— START —

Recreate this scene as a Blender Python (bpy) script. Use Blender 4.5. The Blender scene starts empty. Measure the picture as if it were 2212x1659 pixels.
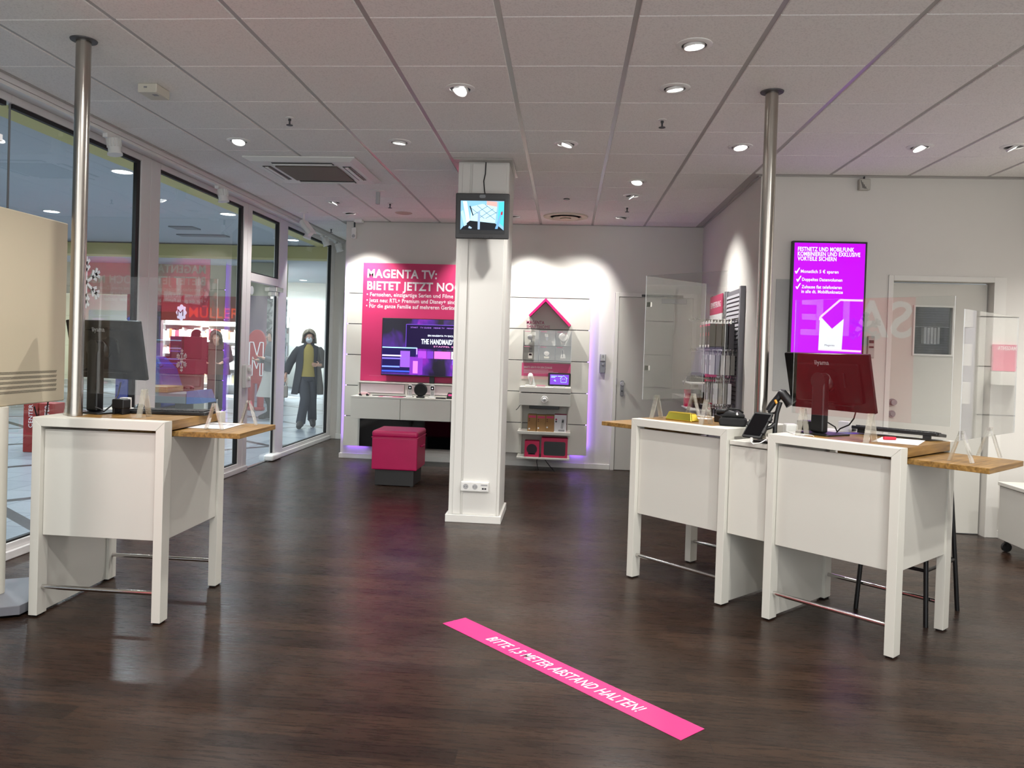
import bpy, math, random
from mathutils import Vector, Matrix
random.seed(7)
PI = math.pi
C = bpy.context.scene.collection
SC = bpy.context.scene

# ---------------------------------------------------------------- camera, world, exposure
CAM_H = 1.445
CEIL = 2.9755
cam_data = bpy.data.cameras.new('camera')
cam_data.sensor_fit = 'HORIZONTAL'
cam_data.sensor_width = 36.0
cam_data.lens = 1682.79 / 2212.0 * 36.0
cam_data.shift_x = (1106.0 - 1072.4) / 2212.0
cam_data.shift_y = (774.8 - 829.5) / 2212.0
cam_data.clip_start = 0.05
cam_data.clip_end = 200
cam = bpy.data.objects.new('camera', cam_data)
C.objects.link(cam)
_yaw, _pit, _rol = 0.0888, -0.0142, 0.0315
_R = (Matrix.Rotation(_yaw, 3, 'Z') @ Matrix.Rotation(_pit, 3, 'X') @ Matrix.Rotation(PI / 2, 3, 'X'))
_R = _R @ Matrix.Rotation(_rol, 3, 'Z')
cam.matrix_world = Matrix.Translation((0, 0, CAM_H)) @ _R.to_4x4()
SC.camera = cam

w = bpy.data.worlds.new('world')
SC.world = w
w.use_nodes = True
w.node_tree.nodes['Background'].inputs[0].default_value = (0.95, 0.98, 1.0, 1)
w.node_tree.nodes['Background'].inputs[1].default_value = 1.85
SC.view_settings.view_transform = 'Standard'
SC.view_settings.look = 'None'
SC.view_settings.gamma = 1.0
SC.view_settings.exposure = 0.76
SC.view_settings.use_curve_mapping = False
SC.cycles.max_bounces = 6
SC.cycles.diffuse_bounces = 3
SC.cycles.glossy_bounces = 3
SC.cycles.transmission_bounces = 6
SC.cycles.transparent_max_bounces = 16
SC.cycles.caustics_reflective = False
SC.cycles.caustics_refractive = False
SC.cycles.sample_clamp_indirect = 4.0
LIGHT = (1.0, 0.985, 0.955)
P_DOWN = 54.0     # watts of one ceiling spotlight
P_WASH = 120.0    # watts of one wall-washing spotlight
P_MALL = 105.0     # watts of one mall downlight

# ---------------------------------------------------------------- materials
def lin(h):
    h = h.lstrip('#')
    out = []
    for i in (0, 2, 4):
        c = int(h[i:i + 2], 16) / 255.0
        out.append(c / 12.92 if c <= 0.04045 else ((c + 0.055) / 1.055) ** 2.4)
    return (*out, 1.0)

MATS = {}
def mat(name, color, rough=0.5, metal=0.0, spec=0.5, var=0.0, vscale=8.0, bump=0.0, bscale=60.0, stretch=None, coat=0.0):
    """Principled material with a procedural colour variation and bump."""
    if name in MATS:
        return MATS[name]
    m = bpy.data.materials.new(name)
    m.use_nodes = True
    nt = m.node_tree
    b = nt.nodes['Principled BSDF']
    col = lin(color) if isinstance(color, str) else (*color, 1.0)
    b.inputs['Base Color'].default_value = col
    b.inputs['Roughness'].default_value = rough
    b.inputs['Metallic'].default_value = metal
    b.inputs['Specular IOR Level'].default_value = spec
    b.inputs['Coat Weight'].default_value = coat
    if var or bump:
        tc = nt.nodes.new('ShaderNodeTexCoord')
        mp = nt.nodes.new('ShaderNodeMapping')
        nt.links.new(tc.outputs['Object'], mp.inputs[0])
        if stretch:
            mp.inputs['Scale'].default_value = stretch
        if var:
            n = nt.nodes.new('ShaderNodeTexNoise')
            n.inputs['Scale'].default_value = vscale
            n.inputs['Detail'].default_value = 5
            nt.links.new(mp.outputs[0], n.inputs['Vector'])
            r = nt.nodes.new('ShaderNodeValToRGB')
            r.color_ramp.elements[0].position = 0.3
            r.color_ramp.elements[1].position = 0.7
            r.color_ramp.elements[0].color = tuple(max(0, c * (1 - var)) for c in col[:3]) + (1,)
            r.color_ramp.elements[1].color = tuple(min(1, c * (1 + var)) for c in col[:3]) + (1,)
            nt.links.new(n.outputs[0], r.inputs[0])
            nt.links.new(r.outputs[0], b.inputs['Base Color'])
        if bump:
            n2 = nt.nodes.new('ShaderNodeTexNoise')
            n2.inputs['Scale'].default_value = bscale
            n2.inputs['Detail'].default_value = 3
            nt.links.new(mp.outputs[0], n2.inputs['Vector'])
            bp = nt.nodes.new('ShaderNodeBump')
            bp.inputs['Strength'].default_value = bump
            bp.inputs['Distance'].default_value = 0.004
            nt.links.new(n2.outputs[0], bp.inputs['Height'])
            nt.links.new(bp.outputs[0], b.inputs['Normal'])
    MATS[name] = m
    return m

def emit(name, color, strength=1.0):
    if name in MATS:
        return MATS[name]
    m = bpy.data.materials.new(name)
    m.use_nodes = True
    nt = m.node_tree
    b = nt.nodes['Principled BSDF']
    b.inputs['Base Color'].default_value = (0.005, 0.005, 0.005, 1)
    b.inputs['Specular IOR Level'].default_value = 0.15
    b.inputs['Roughness'].default_value = 0.3
    b.inputs['Emission Color'].default_value = lin(color) if isinstance(color, str) else (*color, 1)
    b.inputs['Emission Strength'].default_value = strength
    MATS[name] = m
    return m

def clear(name, tint, f0=0.04, fmax=0.96, milk=0.0, milk_col=(0.9, 0.9, 0.9, 1), power=5.0):
    """Clear sheet: transparency with a Schlick reflection on either side of the face."""
    if name in MATS:
        return MATS[name]
    m = bpy.data.materials.new(name)
    m.use_nodes = True
    nt = m.node_tree
    nt.nodes.clear()
    out = nt.nodes.new('ShaderNodeOutputMaterial')
    tr = nt.nodes.new('ShaderNodeBsdfTransparent')
    tr.inputs[0].default_value = tint
    gl = nt.nodes.new('ShaderNodeBsdfGlossy')
    gl.inputs['Roughness'].default_value = 0.0
    lw = nt.nodes.new('ShaderNodeLayerWeight')
    lw.inputs[0].default_value = 0.5
    pw = nt.nodes.new('ShaderNodeMath'); pw.operation = 'POWER'; pw.inputs[1].default_value = power
    ma = nt.nodes.new('ShaderNodeMath'); ma.operation = 'MULTIPLY_ADD'
    ma.inputs[1].default_value = fmax; ma.inputs[2].default_value = f0
    nt.links.new(lw.outputs['Facing'], pw.inputs[0])
    nt.links.new(pw.outputs[0], ma.inputs[0])
    mix = nt.nodes.new('ShaderNodeMixShader')
    nt.links.new(ma.outputs[0], mix.inputs[0])
    last = tr
    if milk:
        df = nt.nodes.new('ShaderNodeBsdfDiffuse'); df.inputs[0].default_value = milk_col
        mx = nt.nodes.new('ShaderNodeMixShader'); mx.inputs[0].default_value = milk
        nt.links.new(tr.outputs[0], mx.inputs[1]); nt.links.new(df.outputs[0], mx.inputs[2])
        last = mx
    nt.links.new(last.outputs[0], mix.inputs[1])
    nt.links.new(gl.outputs[0], mix.inputs[2])
    nt.links.new(mix.outputs[0], out.inputs[0])
    MATS[name] = m
    return m

def node_mat(name):
    m = bpy.data.materials.new(name)
    m.use_nodes = True
    MATS[name] = m
    return m, m.node_tree, m.node_tree.nodes['Principled BSDF']

def floor_mat():
    m, nt, b = node_mat('dark_plank_floor')
    N = nt.nodes.new; L = nt.links.new
    tc = N('ShaderNodeTexCoord')
    br = N('ShaderNodeTexBrick')
    br.offset = 0.37
    br.inputs['Scale'].default_value = 1.0
    br.inputs['Mortar Size'].default_value = 0.0012
    br.inputs['Mortar Smooth'].default_value = 0.2
    br.inputs['Bias'].default_value = 0.0
    br.inputs['Brick Width'].default_value = 0.92
    br.inputs['Row Height'].default_value = 0.102
    br.inputs['Color1'].default_value = lin('#35271e')
    br.inputs['Color2'].default_value = lin('#231812')
    br.inputs['Mortar'].default_value = lin('#15100e')
    L(tc.outputs['Object'], br.inputs['Vector'])
    mp = N('ShaderNodeMapping'); mp.inputs['Scale'].default_value = (2.2, 26, 1)
    L(tc.outputs['Object'], mp.inputs[0])
    n = N('ShaderNodeTexNoise'); n.inputs['Scale'].default_value = 2.6; n.inputs['Detail'].default_value = 8; n.inputs['Roughness'].default_value = 0.7
    L(mp.outputs[0], n.inputs['Vector'])
    r = N('ShaderNodeValToRGB')
    r.color_ramp.elements[0].position = 0.32; r.color_ramp.elements[0].color = (0.38, 0.37, 0.37, 1)
    r.color_ramp.elements[1].position = 0.74; r.color_ramp.elements[1].color = (1.65, 1.48, 1.32, 1)
    L(n.outputs[0], r.inputs[0])
    mx = N('ShaderNodeMix'); mx.data_type = 'RGBA'; mx.blend_type = 'MULTIPLY'; mx.inputs[0].default_value = 1.0
    L(br.outputs['Color'], mx.inputs[6]); L(r.outputs[0], mx.inputs[7])
    # pale scuffs and dust
    n3 = N('ShaderNodeTexNoise'); n3.inputs['Scale'].default_value = 1.1; n3.inputs['Detail'].default_value = 6
    L(tc.outputs['Object'], n3.inputs['Vector'])
    r3 = N('ShaderNodeValToRGB')
    r3.color_ramp.elements[0].position = 0.5; r3.color_ramp.elements[0].color = (0, 0, 0, 1)
    r3.color_ramp.elements[1].position = 0.78; r3.color_ramp.elements[1].color = (0.10, 0.10, 0.10, 1)
    L(n3.outputs[0], r3.inputs[0])
    mx2 = N('ShaderNodeMix'); mx2.data_type = 'RGBA'; mx2.blend_type = 'ADD'; mx2.inputs[0].default_value = 0.25
    L(mx.outputs[2], mx2.inputs[6]); L(r3.outputs[0], mx2.inputs[7])
    L(mx2.outputs[2], b.inputs['Base Color'])
    r2 = N('ShaderNodeMapRange')
    r2.inputs[3].default_value = 0.2; r2.inputs[4].default_value = 0.36
    L(n.outputs[0], r2.inputs[0]); L(r2.outputs[0], b.inputs['Roughness'])
    b.inputs['Specular IOR Level'].default_value = 0.16
    bp = N('ShaderNodeBump'); bp.inputs['Strength'].default_value = 0.035; bp.inputs['Distance'].default_value = 0.003
    L(n.outputs[0], bp.inputs['Height']); L(bp.outputs[0], b.inputs['Normal'])
    return m

def oak_mat(name='oak', rot=False):
    m, nt, b = node_mat(name)
    N = nt.nodes.new; L = nt.links.new
    tc = N('ShaderNodeTexCoord'); mp = N('ShaderNodeMapping')
    mp.inputs['Scale'].default_value = (26, 2.2, 26) if not rot else (2.2, 26, 26)
    L(tc.outputs['Object'], mp.inputs[0])
    n = N('ShaderNodeTexNoise'); n.inputs['Scale'].default_value = 2.0; n.inputs['Detail'].default_value = 7; n.inputs['Distortion'].default_value = 0.6
    L(mp.outputs[0], n.inputs['Vector'])
    r = N('ShaderNodeValToRGB')
    r.color_ramp.elements[0].position = 0.3; r.color_ramp.elements[0].color = lin('#664a22')
    r.color_ramp.elements[1].position = 0.72; r.color_ramp.elements[1].color = lin('#a37d44')
    e = r.color_ramp.elements.new(0.5); e.color = lin('#866432')
    L(n.outputs[0], r.inputs[0]); L(r.outputs[0], b.inputs['Base Color'])
    b.inputs['Roughness'].default_value = 0.42
    return m

def tile_mat():
    m, nt, b = node_mat('mineral_ceiling_tile')
    N = nt.nodes.new; L = nt.links.new
    tc = N('ShaderNodeTexCoord')
    n = N('ShaderNodeTexNoise'); n.inputs['Scale'].default_value = 110; n.inputs['Detail'].default_value = 4
    L(tc.outputs['Object'], n.inputs['Vector'])
    r = N('ShaderNodeValToRGB')
    r.color_ramp.elements[0].position = 0.36; r.color_ramp.elements[0].color = lin('#e6e3de')
    r.color_ramp.elements[1].position = 0.5; r.color_ramp.elements[1].color = lin('#f2efea')
    L(n.outputs[0], r.inputs[0]); L(r.outputs[0], b.inputs['Base Color'])
    b.inputs['Roughness'].default_value = 0.95
    b.inputs['Specular IOR Level'].default_value = 0.1
    return m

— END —

Write out, word for word, the lines from the start of the data through the one holding "P_MALL = 105.0". Omit pictures.

Exercise solution →
Recreate this scene as a Blender Python (bpy) script. Use Blender 4.5. The Blender scene starts empty. Measure the picture as if it were 2212x1659 pixels.
import bpy, math, random
from mathutils import Vector, Matrix
random.seed(7)
PI = math.pi
C = bpy.context.scene.collection
SC = bpy.context.scene

# ---------------------------------------------------------------- camera, world, exposure
CAM_H = 1.445
CEIL = 2.9755
cam_data = bpy.data.cameras.new('camera')
cam_data.sensor_fit = 'HORIZONTAL'
cam_data.sensor_width = 36.0
cam_data.lens = 1682.79 / 2212.0 * 36.0
cam_data.shift_x = (1106.0 - 1072.4) / 2212.0
cam_data.shift_y = (774.8 - 829.5) / 2212.0
cam_data.clip_start = 0.05
cam_data.clip_end = 200
cam = bpy.data.objects.new('camera', cam_data)
C.objects.link(cam)
_yaw, _pit, _rol = 0.0888, -0.0142, 0.0315
_R = (Matrix.Rotation(_yaw, 3, 'Z') @ Matrix.Rotation(_pit, 3, 'X') @ Matrix.Rotation(PI / 2, 3, 'X'))
_R = _R @ Matrix.Rotation(_rol, 3, 'Z')
cam.matrix_world = Matrix.Translation((0, 0, CAM_H)) @ _R.to_4x4()
SC.camera = cam

w = bpy.data.worlds.new('world')
SC.world = w
w.use_nodes = True
w.node_tree.nodes['Background'].inputs[0].default_value = (0.95, 0.98, 1.0, 1)
w.node_tree.nodes['Background'].inputs[1].default_value = 1.85
SC.view_settings.view_transform = 'Standard'
SC.view_settings.look = 'None'
SC.view_settings.gamma = 1.0
SC.view_settings.exposure = 0.76
SC.view_settings.use_curve_mapping = False
SC.cycles.max_bounces = 6
SC.cycles.diffuse_bounces = 3
SC.cycles.glossy_bounces = 3
SC.cycles.transmission_bounces = 6
SC.cycles.transparent_max_bounces = 16
SC.cycles.caustics_reflective = False
SC.cycles.caustics_refractive = False
SC.cycles.sample_clamp_indirect = 4.0
LIGHT = (1.0, 0.985, 0.955)
P_DOWN = 54.0     # watts of one ceiling spotlight
P_WASH = 120.0    # watts of one wall-washing spotlight
P_MALL = 105.0     # watts of one mall downlight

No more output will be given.